AIM ▸ Repeat all the material exactly; pictures stay out of your copy.
** Begin DATA EXTRACT **
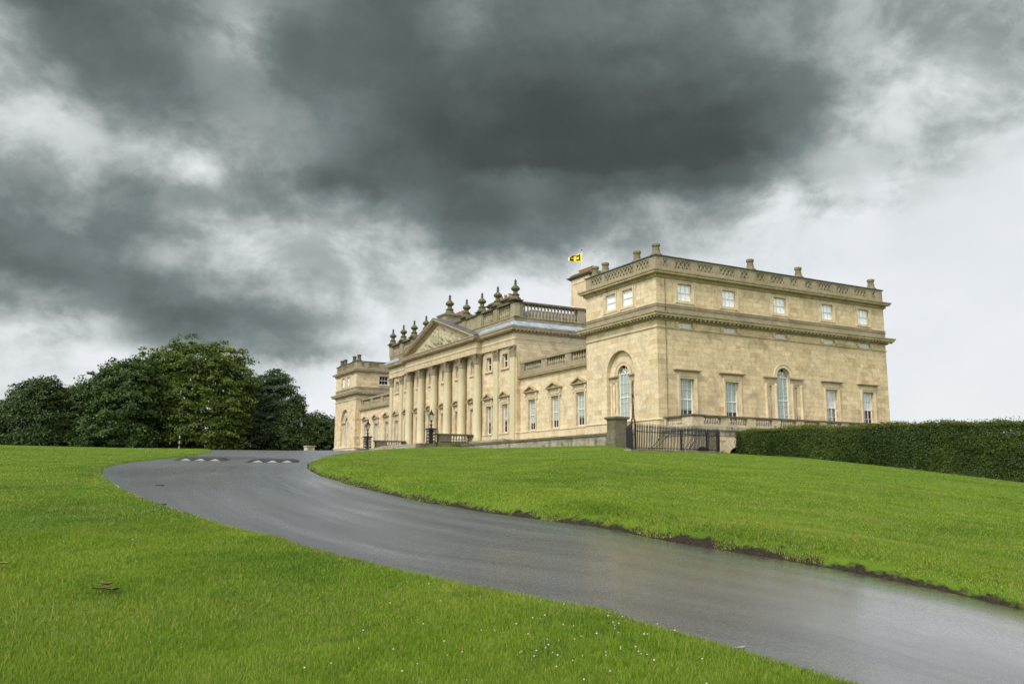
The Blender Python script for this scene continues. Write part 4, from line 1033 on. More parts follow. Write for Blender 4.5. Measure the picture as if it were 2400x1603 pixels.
# ---- real blades of grass, thinning with distance
def lawn_z(x, y):
    return height(x, y)+bank(dist_line(x, y, REs), dist_line(x, y, LEs))
def blade_mat():
    m, t, b, o = mat('grass_blades'); P = t.n.new('ShaderNodeNewGeometry').outputs['Position']
    a = t.add('ShaderNodeAttribute'); a.attribute_name = 'tone'; tn = a.outputs['Fac']
    n1 = t.noise(P, .55, 6, .6, .3); n2 = t.noise(P, 2.6, 5, .65)
    base = t.ramp(n1, [(.30, (0.095, 0.187, 0.005)), (.5, (0.147, 0.253, 0.008)), (.70, (0.213, 0.295, 0.016))])
    base = t.mix(t.rng(n2, .50, .72, 0, .75), base, (0.061, 0.145, 0.009))
    sp = t.n.new('ShaderNodeSeparateXYZ'); t.l.new(P, sp.inputs[0])
    dd_ = t.math('ADD', t.math('MULTIPLY', sp.outputs[0], .4766), t.math('MULTIPLY', sp.outputs[1], .8652)); ll_ = t.math('SUBTRACT', t.math('MULTIPLY', sp.outputs[0], .8652), t.math('MULTIPLY', sp.outputs[1], .4766))
    mow = t.noise(t.comb(t.math('MULTIPLY', dd_, .9), t.math('MULTIPLY', ll_, .10), 0.0), 1.0, 4, .6, .3)
    base = t.mix(t.rng(mow, .48, .66, 0, .55), base, (0.221, 0.286, 0.029)); base = t.mix(t.rng(mow, .46, .32, 0, .5), base, (0.081, 0.173, 0.008))
    wn = t.noise(P, .30, 7, .68, .5)
    big = t.noise(P, .17, 5, .6, .3)
    base = t.mix(t.rng(big, .50, .36, 0, .45), base, (0.051, 0.124, 0.010)); base = t.mix(t.rng(big, .52, .68, 0, .45), base, (0.199, 0.282, 0.021))
    tuft = t.noise(P, 1.1, 6, .7, .6)
    base = t.mix(t.rng(tuft, .56, .68, 0, .75), base, (0.039, 0.113, 0.013)); base = t.mix(t.rng(tuft, .42, .32, 0, .5), base, (0.228, 0.271, 0.058))
    base = t.mix(t.rng(wn, .56, .70, 0, .65), base, (0.234, 0.233, 0.057)); base = t.mix(t.rng(wn, .40, .30, 0, .5), base, (0.075, 0.137, 0.021))
    c = t.mix(t.rng(tn, .55, 1.0, 0, .8), base, (0.283, 0.327, 0.048)); c = t.mix(t.rng(tn, .45, .0, 0, .75), c, (0.047, 0.104, 0.004))
    c = t.mix(t.rng(tn, .965, .985), c, (0.376, 0.281, 0.125))
    t.l.new(c, b.inputs['Base Color']); b.inputs['Roughness'].default_value = .55; b.inputs['Specular IOR Level'].default_value = .3
    tr = t.add('ShaderNodeBsdfTranslucent', {'Color': c}); ms = t.n.new('ShaderNodeMixShader'); ms.inputs[0].default_value = .35
    t.l.new(b.outputs[0], ms.inputs[1]); t.l.new(tr.outputs[0], ms.inputs[2]); t.l.new(ms.outputs[0], o.inputs[0]); return m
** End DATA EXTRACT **
RESPONSE ▸
The Blender Python script for this scene continues. Write part 4, from line 1033 on. More parts follow. Write for Blender 4.5. Measure the picture as if it were 2400x1603 pixels.
# ---- real blades of grass, thinning with distance
def lawn_z(x, y):
    return height(x, y)+bank(dist_line(x, y, REs), dist_line(x, y, LEs))
def blade_mat():
    m, t, b, o = mat('grass_blades'); P = t.n.new('ShaderNodeNewGeometry').outputs['Position']
    a = t.add('ShaderNodeAttribute'); a.attribute_name = 'tone'; tn = a.outputs['Fac']
    n1 = t.noise(P, .55, 6, .6, .3); n2 = t.noise(P, 2.6, 5, .65)
    base = t.ramp(n1, [(.30, (0.095, 0.187, 0.005)), (.5, (0.147, 0.253, 0.008)), (.70, (0.213, 0.295, 0.016))])
    base = t.mix(t.rng(n2, .50, .72, 0, .75), base, (0.061, 0.145, 0.009))
    sp = t.n.new('ShaderNodeSeparateXYZ'); t.l.new(P, sp.inputs[0])
    dd_ = t.math('ADD', t.math('MULTIPLY', sp.outputs[0], .4766), t.math('MULTIPLY', sp.outputs[1], .8652)); ll_ = t.math('SUBTRACT', t.math('MULTIPLY', sp.outputs[0], .8652), t.math('MULTIPLY', sp.outputs[1], .4766))
    mow = t.noise(t.comb(t.math('MULTIPLY', dd_, .9), t.math('MULTIPLY', ll_, .10), 0.0), 1.0, 4, .6, .3)
    base = t.mix(t.rng(mow, .48, .66, 0, .55), base, (0.221, 0.286, 0.029)); base = t.mix(t.rng(mow, .46, .32, 0, .5), base, (0.081, 0.173, 0.008))
    wn = t.noise(P, .30, 7, .68, .5)
    big = t.noise(P, .17, 5, .6, .3)
    base = t.mix(t.rng(big, .50, .36, 0, .45), base, (0.051, 0.124, 0.010)); base = t.mix(t.rng(big, .52, .68, 0, .45), base, (0.199, 0.282, 0.021))
    tuft = t.noise(P, 1.1, 6, .7, .6)
    base = t.mix(t.rng(tuft, .56, .68, 0, .75), base, (0.039, 0.113, 0.013)); base = t.mix(t.rng(tuft, .42, .32, 0, .5), base, (0.228, 0.271, 0.058))
    base = t.mix(t.rng(wn, .56, .70, 0, .65), base, (0.234, 0.233, 0.057)); base = t.mix(t.rng(wn, .40, .30, 0, .5), base, (0.075, 0.137, 0.021))
    c = t.mix(t.rng(tn, .55, 1.0, 0, .8), base, (0.283, 0.327, 0.048)); c = t.mix(t.rng(tn, .45, .0, 0, .75), c, (0.047, 0.104, 0.004))
    c = t.mix(t.rng(tn, .965, .985), c, (0.376, 0.281, 0.125))
    t.l.new(c, b.inputs['Base Color']); b.inputs['Roughness'].default_value = .55; b.inputs['Specular IOR Level'].default_value = .3
    tr = t.add('ShaderNodeBsdfTranslucent', {'Color': c}); ms = t.n.new('ShaderNodeMixShader'); ms.inputs[0].default_value = .35
    t.l.new(b.outputs[0], ms.inputs[1]); t.l.new(tr.outputs[0], ms.inputs[2]); t.l.new(ms.outputs[0], o.inputs[0]); return m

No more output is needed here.